The Prime Minister is being mocked for appealing to Labour to help her stay in power.

After running a campaign that warned voters to stick with the Tories, and keep power away from Jeremy Corbyn, Theresa May is now inviting her opponent to offer her assistance.

Despite the deal May made with the DUP, the Prime Minister is due to announce she would also like help from the opposition benches.

In a speech on Monday about the gig economy May will call on the other parties in parliament to 'contribute not criticise' and bring forward policies.

I say to the other parties in the House of Commons, come forward with your own views and ideas about how we can tackle these challenges as a country.

We may not agree on everything, but through debate and discussion – the hallmarks of our Parliamentary democracy – ideas can be clarified and improved and a better way forward found.

During the election the Conservative Party warned that Jeremy Corbyn would lead a 'coalition of chaos' made up of the opposition parties.

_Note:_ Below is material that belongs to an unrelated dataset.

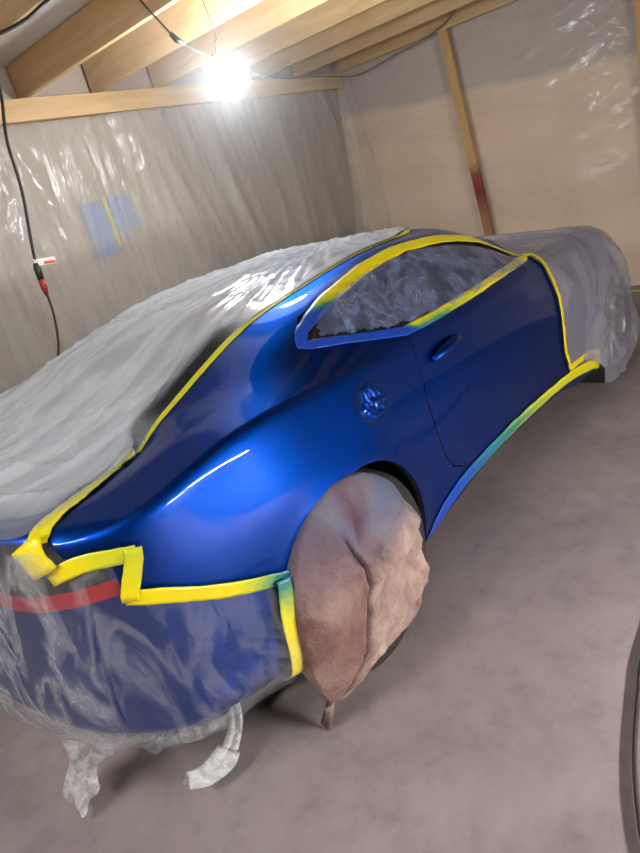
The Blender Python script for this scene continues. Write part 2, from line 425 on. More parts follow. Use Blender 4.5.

As the Times has pointed out, this is an about turn from May's election speech on 18 April in which she accused 'enemies' of jeopardising Brexit.

Our opponents believe that because the Government's majority is so small, our resolve will weaken and that they can force us to change course.

They are wrong.

What a timeless quote.

The centre right and liberal media have been scathing:

Picture: The Guardian, front page, 10.07.2017

Picture: Daily Telegraph, front page, 10.07.2017

Picture: The Times, front page, 10.07.2017

Picture: The i, front page, 10.07.2017

More than half believe in a cross-party team for Brexit

On issues such as Brexit there is some support for a cross-party approach.

A poll by YouGov published on 12 June showed 51 per cent of respondents would prefer Brexit be negotiated by a cross-party team.

Only 30 per cent preferred the Conservatives negotiating Brexit on their own.

Theresa May's overall slide in the polls has also been substantial.

A conspiracy without a assassins

May's plea for support from the other side of the chamber may be because she fears the greater danger lies behind her.

After surviving the initial post-election questions of her leadership, May is once again under threat from murmurs among Tories that she should be replaced.

According to the Mail on Sunday, at a recent private luncheon the former chief whip Andrew Mitchell said that her leadership was 'dead in the water'.

Mitchell is an ally of Brexit Secretary David Davis, who is being touted as a 'caretaker' Prime Minister to lead the party until 2019 when Britain is supposed to formally leave the EU.

A former cabinet minister, unnamed, told the Financial Times that May's position is 'untenable' and suggested she could be replaced around the time of the Conservative Party conference in October.

However, May might saved by the fact that no replacement for her can be agreed upon.

May has claimed she will stay in office for at least another year, to steer Britain through it's EU negotiations.

Sadly, we have heard that one before from embattled Tory Prime Ministers who promptly flounced off.